Jesuitenpater Jörg Alt blockiert Nürnberger Hauptverkehrsstraße
Der Jesuit Jörg Alt hat am Dienstagmittag zusammen mit anderen Aktivisten den Altstadtring in Nürnberg blockiert und dabei seine Hand mit Sekundenkleber auf dem Asphalt fixiert. Ein am Dienstag von den Jesuiten verbreitetes Bild zeigt den Pater mit Priesterkragen auf der Straße vor dem Hauptbahnhof sitzend. "In der Klimakatastrophe hat die Kirche die Pflicht, die Regierung an ihre moralische Verantwortung den Menschen gegenüber zu erinnern", so Alt. Mit an der Aktion beteiligt waren Aktivisten der "Letzten Generation" sowie "Extinction Rebellion".
Am Abend schrieb der Ordensmann auf Twitter: "Gerade wurde ich von der Polizei entlassen. Mit ca. 35 anderen erwartet mich jetzt ein Strafverfahren wegen Nötigung und Eingriff in den Straßenverkehr." Die Behandlung durch die Polizei sei "übrigens sehr OK" gewesen, fügte er hinzu: "Erneut war deutlich: Auch sie würden lieber sinnvollere Dinge machen." Die Polizei bestätigte, sie habe "wegen des Verdachts der Nötigung entsprechende strafrechtliche Ermittlungsverfahren" eingeleitet.
Unterstützung kam von mehreren kirchlichen Organisationen wie den Ordensfrauen für Menschenwürde, katholischen und evangelischen Umweltbeauftragten, mehreren Hochschulpfarrern sowie weiteren Persönlichkeiten, darunter der frühere CSU-Landtagsabgeordnete Hermann Imhof und der Münchner Sozialethiker Markus Vogt. Sie äußern in ihrer Erklärung zwar Bedenken, ob Straßenblockaden ein geeignetes Mittel des gesellschaftlichen Dialogs seien. Dennoch hätten sie Verständnis für eine Beteiligung, da die üblichen Mittel wie Demonstrationen, Publikationen, Petitionen und Diskussionen in den letzten Jahren nicht vermocht hätten, "Gesellschaft und Politik in angemessenes Handeln zu bringen". Wer die gewaltfreien Aktionen zivilen Ungehorsams nicht gut fände, möge gerade deshalb die Warnungen der Wissenschaft ernst nehmen und dazu beitragen, dass Gesellschaft und Politik handelten.
Politik handele zu langsam
Ähnlich argumentiert der Jesuitenorden. Alt selbst betonte, "friedliche Autobahnblockaden und die fatale, durch den Ukrainekrieg erkennbar gewordene Abhängigkeit von fossilen Energien haben noch nicht die notwendigsten Erst-Maßnahmen wie eine Verkehrswende erwirkt, wo mit einfachen Mitteln viel Einsparungen möglich wären – etwa durch ein Tempolimit oder autofreie Sonntage". Die Politik handele zu langsam.

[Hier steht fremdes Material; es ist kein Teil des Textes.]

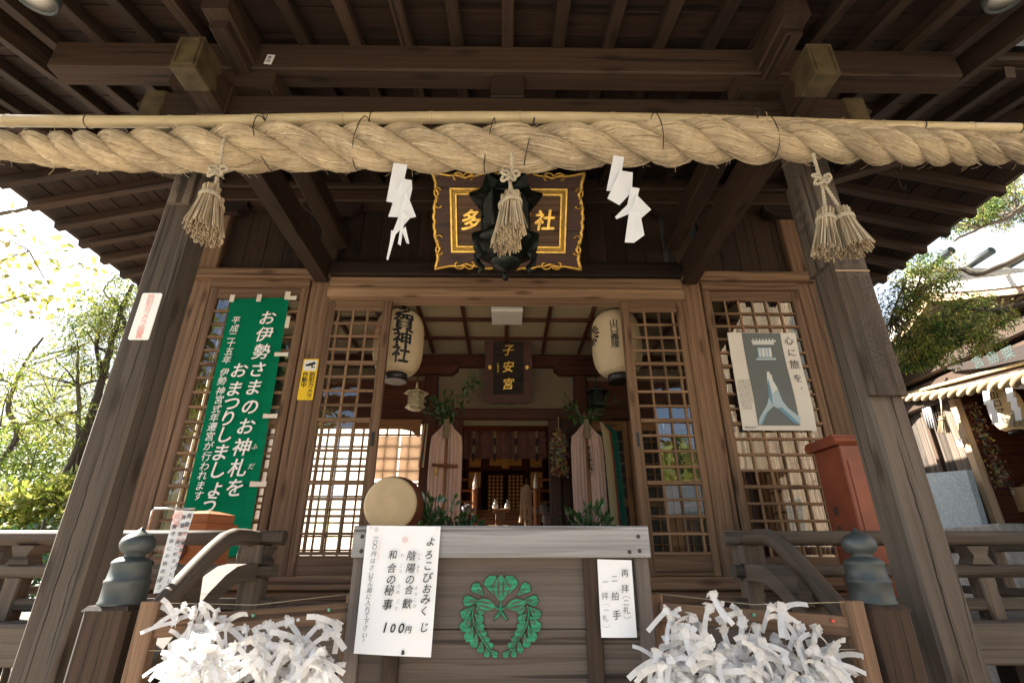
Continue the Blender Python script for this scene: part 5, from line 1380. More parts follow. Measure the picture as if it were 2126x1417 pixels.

An der Aktion beteiligt war auch Henning Jeschke von der Gruppe "Letzte Generation". Er beteiligte sich im vergangenen Sommer und Herbst an einem Hungerstreik in Berlin. "Wenn die Regierung der jungen Generation den Krieg erklärt, haben jeder und jede Einzelne jetzt die Abwägung zu treffen, auf welcher Seite der Geschichte er oder sie stehen", sagte er. Deshalb stünden immer mehr Teile der Gesellschaft, Politiker sowie nun auch Vertreter der Kirche im Widerstand auf den Straßen zusammen.
Pater Alt hatte zuletzt Schlagzeilen im Zusammenhang mit dem sogenannten Containern gemacht. Nachdem er Lebensmittel aus dem Müll von Supermärkten entwendet und sich selbst angezeigt hatte, ermittelt die Staatsanwaltschaft Nürnberg-Fürth wegen des Verdachts auf besonders schweren Diebstahl. Eine erste Einstellung des Verfahrens nahm Alt nicht hin. Er vermutete hinter der Entscheidung politische Gründe sowie eine Bevorzugung, weil er Priester ist. Bei anderen Menschen wäre angesichts der geltenden Rechtslage und deren Auslegung durch die Gerichte ein solcher Fall "unverzüglich und mit der ganzen Härte des Gesetzes zur Anklage gebracht worden", hieß es. Mit der Aktion will der Jesuit Druck auf die Bundesregierung machen, ein Gesetz zur Rettung von Lebensmitteln auf den Weg zu bringen und eine Agrarwende einzuleiten. (tmg/KNA)
16.8., 13:55 Uhr: Ergänzt um weitere Unterstützer. 20:20 Uhr: Ergänzt um weitere Informationen.